J. Edgar – 1 star
Clint Eastwood’s biopic is lovingly photographed. Washington, D.C., and other venues, from the teens through the 1970s, are regal, warm and classic. Unfortunately, Eastwood has populated his pretty film with a dull collection of historical figures, none of whom have much to offer. Eastwood also mostly punts on the nature of Hoover, and as played by Leonardo DiCaprio, the character is little more than a one-note old windbag, constantly going on and on about the same thing – the enemy within. Eastwood’s vehicle for Hoover’s reminisces – Hoover is dictating his memoirs to an ever-changing number of aides- does not help. As one is replaced, you can almost hear the jettisoned aide saying, “Thank God! What a snooze!” Oliver Stone’s Nixon gave us a ridiculously lustful and evil Hoover, played by Bob Hoskins, but at least he wasn’t tedious.
Naomi Watts is wholly wasted as Hoover’s long loyal secretary. Armie Hammer, as Hoover’s long loyal number 2 Clyde Tolson, does a poor version of a young Brendan Fraser (Hammer was last seen in The Social Network playing the Winkelvosses). Judi Dench’s turn as Hoover’s overdoting mother is predictable.

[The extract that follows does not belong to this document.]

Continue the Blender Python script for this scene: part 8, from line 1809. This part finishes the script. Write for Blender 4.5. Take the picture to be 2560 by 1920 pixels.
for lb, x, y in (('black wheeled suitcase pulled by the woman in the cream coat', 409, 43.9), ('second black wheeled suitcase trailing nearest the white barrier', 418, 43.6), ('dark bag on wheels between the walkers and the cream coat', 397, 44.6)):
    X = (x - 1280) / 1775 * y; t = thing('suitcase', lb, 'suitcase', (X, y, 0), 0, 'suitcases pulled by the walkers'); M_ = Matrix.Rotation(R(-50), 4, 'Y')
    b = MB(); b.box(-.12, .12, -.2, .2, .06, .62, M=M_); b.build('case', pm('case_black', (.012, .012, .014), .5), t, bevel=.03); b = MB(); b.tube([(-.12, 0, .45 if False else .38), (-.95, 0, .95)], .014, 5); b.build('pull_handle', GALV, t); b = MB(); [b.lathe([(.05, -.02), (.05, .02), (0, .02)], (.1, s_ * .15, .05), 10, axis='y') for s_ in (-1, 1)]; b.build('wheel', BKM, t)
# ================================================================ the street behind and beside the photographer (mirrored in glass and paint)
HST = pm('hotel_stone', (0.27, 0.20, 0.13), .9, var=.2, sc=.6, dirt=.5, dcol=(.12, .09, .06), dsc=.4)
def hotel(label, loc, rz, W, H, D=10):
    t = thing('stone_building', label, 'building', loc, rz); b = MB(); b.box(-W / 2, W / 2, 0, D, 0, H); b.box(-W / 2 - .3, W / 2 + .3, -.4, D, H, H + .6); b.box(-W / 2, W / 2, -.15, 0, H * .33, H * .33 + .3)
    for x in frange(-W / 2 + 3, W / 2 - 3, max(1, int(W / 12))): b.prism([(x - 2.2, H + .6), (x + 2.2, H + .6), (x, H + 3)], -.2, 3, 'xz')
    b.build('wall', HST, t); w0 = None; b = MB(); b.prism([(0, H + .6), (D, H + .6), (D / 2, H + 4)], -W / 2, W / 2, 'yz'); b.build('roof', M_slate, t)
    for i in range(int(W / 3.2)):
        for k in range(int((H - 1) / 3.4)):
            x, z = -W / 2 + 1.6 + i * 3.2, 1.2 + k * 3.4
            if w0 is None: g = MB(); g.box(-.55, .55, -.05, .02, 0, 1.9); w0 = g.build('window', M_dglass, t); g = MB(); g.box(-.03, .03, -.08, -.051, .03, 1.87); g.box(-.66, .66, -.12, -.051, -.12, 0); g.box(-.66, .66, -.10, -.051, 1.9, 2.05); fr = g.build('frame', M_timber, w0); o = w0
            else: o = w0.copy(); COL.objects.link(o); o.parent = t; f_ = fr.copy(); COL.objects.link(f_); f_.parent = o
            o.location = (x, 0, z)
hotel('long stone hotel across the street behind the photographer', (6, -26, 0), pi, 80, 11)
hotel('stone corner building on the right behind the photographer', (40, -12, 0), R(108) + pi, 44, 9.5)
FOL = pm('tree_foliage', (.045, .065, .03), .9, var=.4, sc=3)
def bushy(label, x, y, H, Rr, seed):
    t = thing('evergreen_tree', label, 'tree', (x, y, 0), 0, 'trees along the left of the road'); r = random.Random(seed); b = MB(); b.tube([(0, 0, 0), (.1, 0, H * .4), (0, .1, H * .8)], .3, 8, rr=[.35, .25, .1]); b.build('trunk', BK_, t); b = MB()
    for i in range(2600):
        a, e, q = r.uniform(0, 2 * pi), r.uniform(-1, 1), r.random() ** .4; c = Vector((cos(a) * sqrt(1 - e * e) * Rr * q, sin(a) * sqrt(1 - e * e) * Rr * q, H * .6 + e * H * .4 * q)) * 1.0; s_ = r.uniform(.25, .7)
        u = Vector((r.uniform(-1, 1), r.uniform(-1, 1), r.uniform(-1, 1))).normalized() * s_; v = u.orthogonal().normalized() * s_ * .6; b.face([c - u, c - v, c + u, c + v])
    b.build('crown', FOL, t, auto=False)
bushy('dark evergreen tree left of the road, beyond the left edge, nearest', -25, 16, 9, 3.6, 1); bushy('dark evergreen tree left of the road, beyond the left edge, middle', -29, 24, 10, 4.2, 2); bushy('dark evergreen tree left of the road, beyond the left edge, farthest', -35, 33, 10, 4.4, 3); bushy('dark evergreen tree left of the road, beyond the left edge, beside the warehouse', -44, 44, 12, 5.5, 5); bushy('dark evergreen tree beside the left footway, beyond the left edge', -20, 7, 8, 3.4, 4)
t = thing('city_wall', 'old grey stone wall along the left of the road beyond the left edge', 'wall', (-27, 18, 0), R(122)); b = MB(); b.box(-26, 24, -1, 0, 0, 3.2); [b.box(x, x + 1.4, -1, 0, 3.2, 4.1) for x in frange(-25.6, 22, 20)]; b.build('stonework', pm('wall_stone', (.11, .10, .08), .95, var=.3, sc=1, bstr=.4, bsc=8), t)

Josh Lucas’s take on Charles Lindbergh is foggy. In fact, the only decent performance is a brief appearance by Jeffrey Donovan as a trumped Bobby Kennedy. Donovan thankfully avoids the standard “Haaaaaaaaahvaaaaaads” and “Baaaaaaahstons” endemic to the role.
Eastwood portrays Hoover as a repressed homosexual, no question. Which makes Mom upset and Tolson bitter. And Hoover seems most bothered by Martin Luther King because he overheard King having sex on a wiretap. Not much of a motivation. Eastwood even gives in to the dubious cross dressing story, but ennobles it because Hoover gets gussied up in Mom’s clothes after she dies. Another punt.

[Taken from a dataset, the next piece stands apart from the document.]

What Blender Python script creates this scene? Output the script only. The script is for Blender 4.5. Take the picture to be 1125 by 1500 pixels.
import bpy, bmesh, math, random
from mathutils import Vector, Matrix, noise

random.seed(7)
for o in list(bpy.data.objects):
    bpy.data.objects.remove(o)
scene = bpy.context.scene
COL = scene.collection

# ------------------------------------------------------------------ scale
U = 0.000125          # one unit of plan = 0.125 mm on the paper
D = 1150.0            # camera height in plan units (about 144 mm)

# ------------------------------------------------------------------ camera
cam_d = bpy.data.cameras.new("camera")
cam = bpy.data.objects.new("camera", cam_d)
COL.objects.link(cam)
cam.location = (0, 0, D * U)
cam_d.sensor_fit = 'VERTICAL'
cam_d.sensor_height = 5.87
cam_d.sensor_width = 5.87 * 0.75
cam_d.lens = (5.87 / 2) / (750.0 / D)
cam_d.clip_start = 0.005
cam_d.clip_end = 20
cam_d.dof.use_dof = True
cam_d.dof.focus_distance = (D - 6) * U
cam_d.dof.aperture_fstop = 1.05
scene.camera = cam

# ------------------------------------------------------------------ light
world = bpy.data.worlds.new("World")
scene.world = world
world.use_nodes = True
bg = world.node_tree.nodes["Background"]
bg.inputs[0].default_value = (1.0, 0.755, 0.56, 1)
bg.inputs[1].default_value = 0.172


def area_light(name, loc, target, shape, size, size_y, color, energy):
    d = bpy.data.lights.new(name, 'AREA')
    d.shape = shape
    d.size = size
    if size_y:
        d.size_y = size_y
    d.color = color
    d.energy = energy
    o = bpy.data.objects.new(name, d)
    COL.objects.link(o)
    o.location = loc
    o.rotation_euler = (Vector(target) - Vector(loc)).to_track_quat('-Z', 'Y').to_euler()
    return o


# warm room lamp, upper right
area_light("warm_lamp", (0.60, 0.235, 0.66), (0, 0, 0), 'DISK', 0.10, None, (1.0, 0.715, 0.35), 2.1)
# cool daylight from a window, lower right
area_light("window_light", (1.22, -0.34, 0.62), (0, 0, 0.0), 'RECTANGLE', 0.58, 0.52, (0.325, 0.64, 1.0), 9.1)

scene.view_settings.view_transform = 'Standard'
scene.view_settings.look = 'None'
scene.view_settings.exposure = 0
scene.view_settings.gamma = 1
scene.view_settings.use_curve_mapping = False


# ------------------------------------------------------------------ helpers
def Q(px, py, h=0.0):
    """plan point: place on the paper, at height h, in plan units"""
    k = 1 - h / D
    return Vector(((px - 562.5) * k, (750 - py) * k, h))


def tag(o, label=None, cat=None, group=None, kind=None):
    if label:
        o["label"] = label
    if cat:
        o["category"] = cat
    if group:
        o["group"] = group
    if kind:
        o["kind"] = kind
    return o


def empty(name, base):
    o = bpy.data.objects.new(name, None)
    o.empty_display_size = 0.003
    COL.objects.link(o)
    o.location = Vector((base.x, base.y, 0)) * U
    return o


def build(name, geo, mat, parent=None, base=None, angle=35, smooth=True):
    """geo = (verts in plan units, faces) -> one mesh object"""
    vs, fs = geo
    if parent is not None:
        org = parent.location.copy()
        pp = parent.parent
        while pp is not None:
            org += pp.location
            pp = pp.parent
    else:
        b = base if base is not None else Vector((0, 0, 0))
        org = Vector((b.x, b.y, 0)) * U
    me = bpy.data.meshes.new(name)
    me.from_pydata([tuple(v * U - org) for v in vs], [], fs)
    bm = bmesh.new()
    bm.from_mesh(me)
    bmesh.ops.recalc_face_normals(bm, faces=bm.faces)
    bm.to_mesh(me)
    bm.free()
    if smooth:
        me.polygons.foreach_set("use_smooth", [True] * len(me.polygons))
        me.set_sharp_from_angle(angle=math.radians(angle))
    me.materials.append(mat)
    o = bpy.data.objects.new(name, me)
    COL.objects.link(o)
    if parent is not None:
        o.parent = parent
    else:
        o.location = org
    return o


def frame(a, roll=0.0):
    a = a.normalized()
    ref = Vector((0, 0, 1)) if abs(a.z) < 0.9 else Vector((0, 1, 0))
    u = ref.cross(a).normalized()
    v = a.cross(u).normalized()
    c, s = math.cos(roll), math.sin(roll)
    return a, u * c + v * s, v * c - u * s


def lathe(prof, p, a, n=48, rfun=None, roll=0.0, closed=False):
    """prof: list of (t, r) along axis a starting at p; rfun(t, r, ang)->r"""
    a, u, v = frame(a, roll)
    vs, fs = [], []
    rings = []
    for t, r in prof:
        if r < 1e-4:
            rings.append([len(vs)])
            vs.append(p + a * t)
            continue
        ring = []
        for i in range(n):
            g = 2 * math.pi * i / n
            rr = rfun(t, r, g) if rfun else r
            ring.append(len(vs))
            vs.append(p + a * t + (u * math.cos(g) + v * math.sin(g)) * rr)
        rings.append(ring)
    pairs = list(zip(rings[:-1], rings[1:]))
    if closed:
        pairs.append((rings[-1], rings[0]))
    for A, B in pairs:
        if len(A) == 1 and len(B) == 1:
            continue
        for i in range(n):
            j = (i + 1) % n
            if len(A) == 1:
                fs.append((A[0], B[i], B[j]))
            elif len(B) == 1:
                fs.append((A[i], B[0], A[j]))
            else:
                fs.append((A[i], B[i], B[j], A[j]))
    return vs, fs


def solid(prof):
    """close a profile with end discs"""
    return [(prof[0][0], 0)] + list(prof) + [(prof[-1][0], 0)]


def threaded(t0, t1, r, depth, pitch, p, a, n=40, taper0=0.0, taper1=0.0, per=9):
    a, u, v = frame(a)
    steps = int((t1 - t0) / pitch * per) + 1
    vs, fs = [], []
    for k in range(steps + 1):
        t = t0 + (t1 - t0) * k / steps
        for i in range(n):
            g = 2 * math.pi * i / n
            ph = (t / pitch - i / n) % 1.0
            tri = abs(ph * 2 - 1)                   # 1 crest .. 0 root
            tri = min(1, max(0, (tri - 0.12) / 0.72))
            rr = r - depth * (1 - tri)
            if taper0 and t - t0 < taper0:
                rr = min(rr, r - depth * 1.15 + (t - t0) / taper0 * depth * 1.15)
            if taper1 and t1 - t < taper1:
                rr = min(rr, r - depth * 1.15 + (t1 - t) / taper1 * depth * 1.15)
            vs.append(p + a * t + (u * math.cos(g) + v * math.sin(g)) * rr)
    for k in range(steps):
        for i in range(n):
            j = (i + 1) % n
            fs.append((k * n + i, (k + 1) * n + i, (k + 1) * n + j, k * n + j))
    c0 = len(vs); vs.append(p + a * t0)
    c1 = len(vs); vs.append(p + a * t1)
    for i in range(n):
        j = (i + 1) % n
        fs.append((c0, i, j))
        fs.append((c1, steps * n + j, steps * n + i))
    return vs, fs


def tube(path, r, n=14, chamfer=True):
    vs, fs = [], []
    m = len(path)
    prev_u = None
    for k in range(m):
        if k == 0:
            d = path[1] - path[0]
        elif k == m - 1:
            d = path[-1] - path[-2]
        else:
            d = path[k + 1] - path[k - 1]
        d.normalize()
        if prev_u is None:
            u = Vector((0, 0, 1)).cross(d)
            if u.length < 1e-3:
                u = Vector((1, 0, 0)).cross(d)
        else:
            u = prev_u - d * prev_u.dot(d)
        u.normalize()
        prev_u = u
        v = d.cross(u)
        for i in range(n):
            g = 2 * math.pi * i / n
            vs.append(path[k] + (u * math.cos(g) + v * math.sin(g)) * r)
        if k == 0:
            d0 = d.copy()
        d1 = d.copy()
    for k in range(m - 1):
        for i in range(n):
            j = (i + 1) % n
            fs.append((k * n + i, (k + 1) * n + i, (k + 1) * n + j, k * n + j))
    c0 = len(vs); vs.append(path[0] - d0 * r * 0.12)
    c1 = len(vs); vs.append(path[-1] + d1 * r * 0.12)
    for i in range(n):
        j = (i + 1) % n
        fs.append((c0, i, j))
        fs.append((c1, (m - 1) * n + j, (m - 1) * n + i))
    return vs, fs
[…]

Another problem. DiCaprio’s makeup as an older Hoover is very good. Hammer and Watts, however, look ridiculous, very similar to the characters in “Star Trek” when they age decades in hours.

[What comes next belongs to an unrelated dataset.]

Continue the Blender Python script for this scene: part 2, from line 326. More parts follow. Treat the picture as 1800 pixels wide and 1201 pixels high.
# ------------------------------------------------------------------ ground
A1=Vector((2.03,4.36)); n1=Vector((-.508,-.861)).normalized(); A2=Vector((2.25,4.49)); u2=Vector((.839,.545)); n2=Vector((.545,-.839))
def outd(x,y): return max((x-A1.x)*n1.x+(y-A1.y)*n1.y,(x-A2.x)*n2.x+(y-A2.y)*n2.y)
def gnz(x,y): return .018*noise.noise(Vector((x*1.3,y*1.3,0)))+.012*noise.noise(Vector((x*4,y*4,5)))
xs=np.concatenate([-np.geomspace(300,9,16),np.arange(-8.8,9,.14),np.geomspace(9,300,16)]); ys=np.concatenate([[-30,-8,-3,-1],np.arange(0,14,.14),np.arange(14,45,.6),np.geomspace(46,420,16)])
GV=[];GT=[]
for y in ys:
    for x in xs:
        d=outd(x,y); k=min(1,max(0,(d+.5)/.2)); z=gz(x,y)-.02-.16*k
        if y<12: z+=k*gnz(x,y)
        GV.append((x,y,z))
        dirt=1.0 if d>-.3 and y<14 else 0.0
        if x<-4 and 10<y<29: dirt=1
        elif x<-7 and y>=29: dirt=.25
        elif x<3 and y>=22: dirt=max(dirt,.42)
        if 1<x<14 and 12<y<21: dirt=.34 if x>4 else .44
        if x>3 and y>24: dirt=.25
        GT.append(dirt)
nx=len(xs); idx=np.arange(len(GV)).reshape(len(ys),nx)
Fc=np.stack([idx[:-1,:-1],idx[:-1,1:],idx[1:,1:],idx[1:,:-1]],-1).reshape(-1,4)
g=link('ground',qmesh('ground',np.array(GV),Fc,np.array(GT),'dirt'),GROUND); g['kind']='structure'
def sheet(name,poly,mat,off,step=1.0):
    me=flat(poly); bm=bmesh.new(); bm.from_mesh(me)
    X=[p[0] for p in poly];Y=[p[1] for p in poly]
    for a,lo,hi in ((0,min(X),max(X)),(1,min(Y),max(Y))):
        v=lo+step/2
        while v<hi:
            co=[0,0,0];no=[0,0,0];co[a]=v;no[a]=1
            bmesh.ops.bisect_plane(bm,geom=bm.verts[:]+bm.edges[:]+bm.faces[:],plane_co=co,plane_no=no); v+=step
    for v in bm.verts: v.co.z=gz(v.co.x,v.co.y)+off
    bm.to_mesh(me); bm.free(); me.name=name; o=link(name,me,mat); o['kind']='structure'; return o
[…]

Dustin Lance Black’s (Milk) script ends in treacle and nonsense. Out out of nowhere, Hoover turns moralistic, the man who would stop . . . Nixon! This prefaces a melodramatic conversation between an old Hoover and Tolson that is straight up “One Life to Live.” When Tolson, doddering in his ridiculous makeup, finds the dead Hoover, it comes close to bringing laughter.
At one point, DiCaprio asks Watts, “Did I kill everything I love?”
Oh if she’d said, “No Edgar. That was Michael Corleone. You just bored them to death.”